Will JAMB’S new admissions system put a cap on admissions fraud?

by Alexander O. Onukwue

The Central Admissions Processing System, a new initiative of the Joint Admissions and Matriculations Board (JAMB), promises to be an effective way of ensuring schools will have autonomy in their admissions process, according to PREMIUM TIMES.

Commenting on the occurrence of the offer of admissions by tertiary institutions with the complicity of JAMB through the ‘backdoor’, the Registrat, Prof Ishaq Oloyede, stated in Abuja that CAPS will ensure that the schools would now be in charge of their admissions process.

According to him, JAMB had no business with determining those who are to be admitted by individual institutions.

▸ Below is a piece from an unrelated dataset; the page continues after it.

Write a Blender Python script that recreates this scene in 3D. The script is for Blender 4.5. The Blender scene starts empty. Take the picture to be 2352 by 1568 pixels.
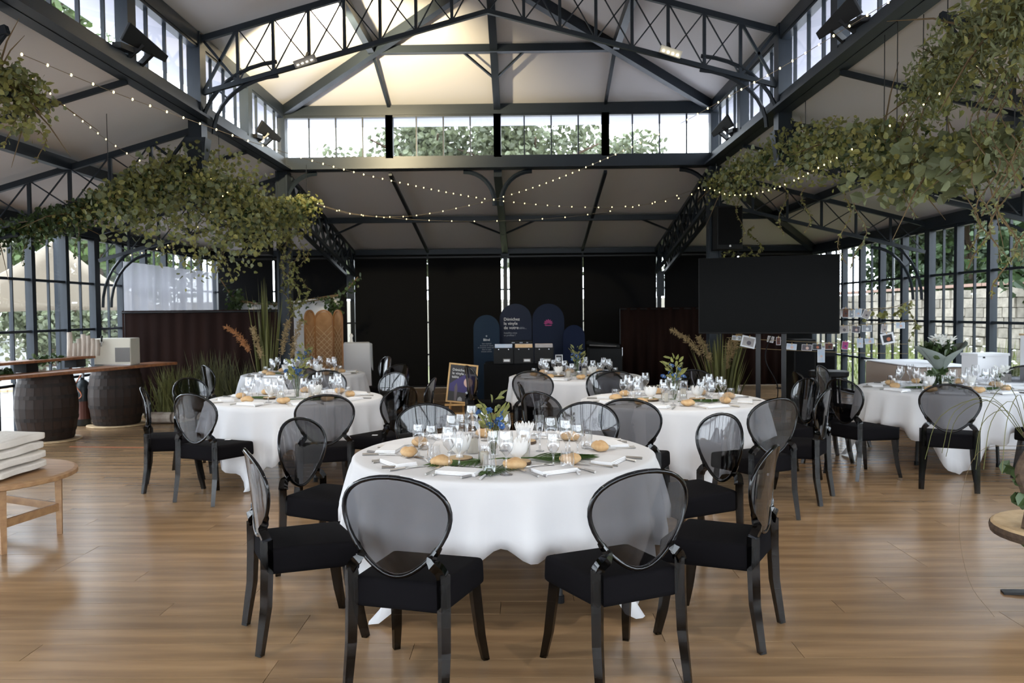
import bpy, bmesh, math, random
from mathutils import Vector, Matrix
random.seed(7)
S = bpy.context.scene
COL = S.collection
PI = math.pi
V = Vector
# ------------------------------------------------------------------ camera
F_PX, CXP, CYP, EYE = 1870.0, 1176.0, 784.0, 1.58
yaw, pit, rol = math.atan(24/F_PX), math.atan(66/F_PX), .0095
fw = V((-math.sin(yaw)*math.cos(pit), math.cos(yaw)*math.cos(pit), -math.sin(pit)))
r0 = V((math.cos(yaw), math.sin(yaw), 0)); u0 = r0.cross(fw)
RR = r0*math.cos(rol) - u0*math.sin(rol); UU = u0*math.cos(rol) + r0*math.sin(rol)
cam_d = bpy.data.cameras.new('camera'); cam = bpy.data.objects.new('camera', cam_d); COL.objects.link(cam)
M3 = Matrix((RR, UU, -fw)).transposed()
cam.matrix_world = Matrix.Translation((0, 0, EYE)) @ M3.to_4x4()
cam_d.sensor_width = 36; cam_d.lens = F_PX/2352*36; cam_d.clip_start = .05; cam_d.clip_end = 300
cam_d.dof.use_dof = True; cam_d.dof.focus_distance = 3.9; cam_d.dof.aperture_fstop = 5.6
S.camera = cam
def ray(px, py): return fw + RR*((px-CXP)/F_PX) - UU*((py-CYP)/F_PX)
def at(px, py, y):                       # the point seen at a pixel, at depth y into the room
    d = ray(px, py); return V((0, 0, EYE)) + d*(y/d.y)
def fl(px, py, z=0.0):                   # the point seen at a pixel, on the level z
    d = ray(px, py); return V((0, 0, EYE)) + d*((z-EYE)/d.z)
# ------------------------------------------------------------------ light, sky, exposure
W = bpy.data.worlds.new('sky'); S.world = W; W.use_nodes = True
wn = W.node_tree.nodes; wl = W.node_tree.links
bg = wn['Background']; bg.inputs[1].default_value = 9.6
tc = wn.new('ShaderNodeTexCoord'); sx = wn.new('ShaderNodeSeparateXYZ'); cr = wn.new('ShaderNodeValToRGB')
wl.new(tc.outputs['Generated'], sx.inputs[0]); wl.new(sx.outputs['Z'], cr.inputs[0]); wl.new(cr.outputs[0], bg.inputs[0])
cr.color_ramp.elements[0].color = (.86, .92, 1, 1); cr.color_ramp.elements[1].color = (.80, .90, 1.06, 1)
S.view_settings.view_transform = 'Standard'; S.view_settings.look = 'None'; S.view_settings.gamma = 1
S.view_settings.use_curve_mapping = False; S.view_settings.exposure = 0.0
cy = S.cycles
cy.max_bounces = 8; cy.diffuse_bounces = 4; cy.glossy_bounces = 4; cy.transmission_bounces = 4; cy.transparent_max_bounces = 24
cy.sample_clamp_indirect = 6; cy.use_denoising = True; cy.caustics_reflective = False; cy.caustics_refractive = False
# ------------------------------------------------------------------ materials
MATS = {}
def mat(name, col, rough=.5, metal=0, noise=None, spec=.5, emit=None, trans=0, bump=None, island=0, sheen=0):
    m = bpy.data.materials.new(name); m.use_nodes = True; nt = m.node_tree; n = nt.nodes; l = nt.links
    b = n['Principled BSDF']; b.inputs['Base Color'].default_value = (*col, 1); b.inputs['Roughness'].default_value = rough
    b.inputs['Metallic'].default_value = metal; b.inputs['Specular IOR Level'].default_value = spec
    src = None
    if noise:                            # (scale xyz, second colour, detail)
        t = n.new('ShaderNodeTexCoord'); mp = n.new('ShaderNodeMapping'); mp.inputs['Scale'].default_value = noise[0]
        nz = n.new('ShaderNodeTexNoise'); nz.inputs['Scale'].default_value = 1; nz.inputs['Detail'].default_value = noise[2] if len(noise) > 2 else 3
        l.new(t.outputs['Object'], mp.inputs[0]); l.new(mp.outputs[0], nz.inputs['Vector'])
        mx = n.new('ShaderNodeMix'); mx.data_type = 'RGBA'; mx.inputs[6].default_value = (*col, 1); mx.inputs[7].default_value = (*noise[1], 1)
        rp = n.new('ShaderNodeMapRange'); rp.inputs[1].default_value = .32; rp.inputs[2].default_value = .68
        l.new(nz.outputs['Fac'], rp.inputs[0]); l.new(rp.outputs[0], mx.inputs[0]); src = mx.outputs[2]
    if island:
        g = n.new('ShaderNodeNewGeometry'); oi = n.new('ShaderNodeObjectInfo'); ad = n.new('ShaderNodeMath'); ad.operation = 'ADD'
        fr = n.new('ShaderNodeMath'); fr.operation = 'FRACT'
        l.new(g.outputs['Random Per Island'], ad.inputs[0]); l.new(oi.outputs['Random'], ad.inputs[1]); l.new(ad.outputs[0], fr.inputs[0])
        mr = n.new('ShaderNodeMapRange'); mr.inputs[3].default_value = 1-island; mr.inputs[4].default_value = 1+island; l.new(fr.outputs[0], mr.inputs[0])
        hs = n.new('ShaderNodeHueSaturation'); hs.inputs['Color'].default_value = (*col, 1)
        if src: l.new(src, hs.inputs['Color'])
        l.new(mr.outputs[0], hs.inputs['Value']); src = hs.outputs[0]
    if src: l.new(src, b.inputs['Base Color'])
    if bump:
        t = n.new('ShaderNodeTexCoord'); nz = n.new('ShaderNodeTexNoise'); nz.inputs['Scale'].default_value = bump[0]
        bp = n.new('ShaderNodeBump'); bp.inputs['Strength'].default_value = bump[1]; bp.inputs['Distance'].default_value = bump[2] if len(bump) > 2 else .01
        l.new(t.outputs['Object'], nz.inputs['Vector']); l.new(nz.outputs['Fac'], bp.inputs['Height']); l.new(bp.outputs[0], b.inputs['Normal'])
    if emit:
        b.inputs['Emission Color'].default_value = (*emit[0], 1); b.inputs['Emission Strength'].default_value = emit[1]
    if trans:                            # light coming through leaves and cloth
        tr = n.new('ShaderNodeBsdfTranslucent'); ms = n.new('ShaderNodeMixShader'); ms.inputs[0].default_value = trans
        tr.inputs[0].default_value = (*col, 1)
        if src: l.new(src, tr.inputs[0])
        l.new(b.outputs[0], ms.inputs[1]); l.new(tr.outputs[0], ms.inputs[2]); l.new(ms.outputs[0], n['Material Output'].inputs[0])
    MATS[name] = m; return m
def clear(name, tint, rough=.02, ior=1.45, boost=1.0, gloss=(1, 1, 1)):
    m = bpy.data.materials.new(name); m.use_nodes = True; nt = m.node_tree; n = nt.nodes; l = nt.links
    n.remove(n['Principled BSDF'])
    t = n.new('ShaderNodeBsdfTransparent'); t.inputs[0].default_value = (*tint, 1)
    g = n.new('ShaderNodeBsdfGlossy'); g.inputs['Roughness'].default_value = rough; g.inputs[0].default_value = (*gloss, 1)
    fr = n.new('ShaderNodeFresnel'); fr.inputs[0].default_value = ior
    ge = n.new('ShaderNodeNewGeometry'); mr = n.new('ShaderNodeMapRange'); mr.inputs[3].default_value = ior; mr.inputs[4].default_value = 1/ior
    l.new(ge.outputs['Backfacing'], mr.inputs[0]); l.new(mr.outputs[0], fr.inputs[0])   # the same mirror strength from both faces
    mu = n.new('ShaderNodeMath'); mu.operation = 'MULTIPLY'; mu.inputs[1].default_value = boost; mu.use_clamp = True
    l.new(fr.outputs[0], mu.inputs[0])
    mx = n.new('ShaderNodeMixShader'); l.new(mu.outputs[0], mx.inputs[0]); l.new(t.outputs[0], mx.inputs[1]); l.new(g.outputs[0], mx.inputs[2])
    l.new(mx.outputs[0], n['Material Output'].inputs[0]); MATS[name] = m; return m
mat('steel', (.014, .019, .026), .38, noise=((1.5, 1.5, 1.5), (.017, .023, .031)), spec=.27)
mat('ceiling', (.60, .58, .59), .75, bump=(6, .05))
mat('black_cloth', (.0045, .0045, .005), .9, spec=.15, bump=(40, .1))
mat('brown_cloth', (.020, .010, .008), .95, spec=.06, noise=((6, 6, .6), (.013, .007, .006)))
mat('seat_cloth', (.0055, .005, .006), .95, spec=.06, bump=(300, .15, .002))
mat('linen', (.745, .745, .76), .85, spec=.2, bump=(220, .12, .002), trans=.12)
mat('napkin', (.78, .78, .79), .85, spec=.2, bump=(150, .2, .002))
m = mat('sheer', (.50, .50, .53), .9, spec=.1, trans=.6); nt = m.node_tree; out = nt.nodes['Material Output']; src_ = out.inputs[0].links[0].from_socket
tp = nt.nodes.new('ShaderNodeBsdfTransparent'); mx = nt.nodes.new('ShaderNodeMixShader'); mx.inputs[0].default_value = .72; nt.links.new(tp.outputs[0], mx.inputs[1]); nt.links.new(src_, mx.inputs[2]); nt.links.new(mx.outputs[0], out.inputs[0])   # thin weave: some light passes straight
mat('cream_cloth', (.70, .66, .60), .9, spec=.1, bump=(30, .4, .01))
mat('beige_cloth', (.42, .34, .29), .9, spec=.1)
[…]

Its duty was to set the minimum standards and provide the guidelines which are to be followed by the institutions at their discretion.

The context of the relevance of CAPS comes with the new set of cut-off marks released by JAMB for admissions. Prof Oloyede stressed that the 100, 110, and 120 cut-off marks were agreed to and set by member institutions, who retain the right to admit those whom they feel score above those scores based on other factors beside the outcome of exams. The Registrar said O/A levels were still the benchmark for admissions.

What would that then mean for those who score well above the cut-off marks if the schools can still not admit them based on their high scores?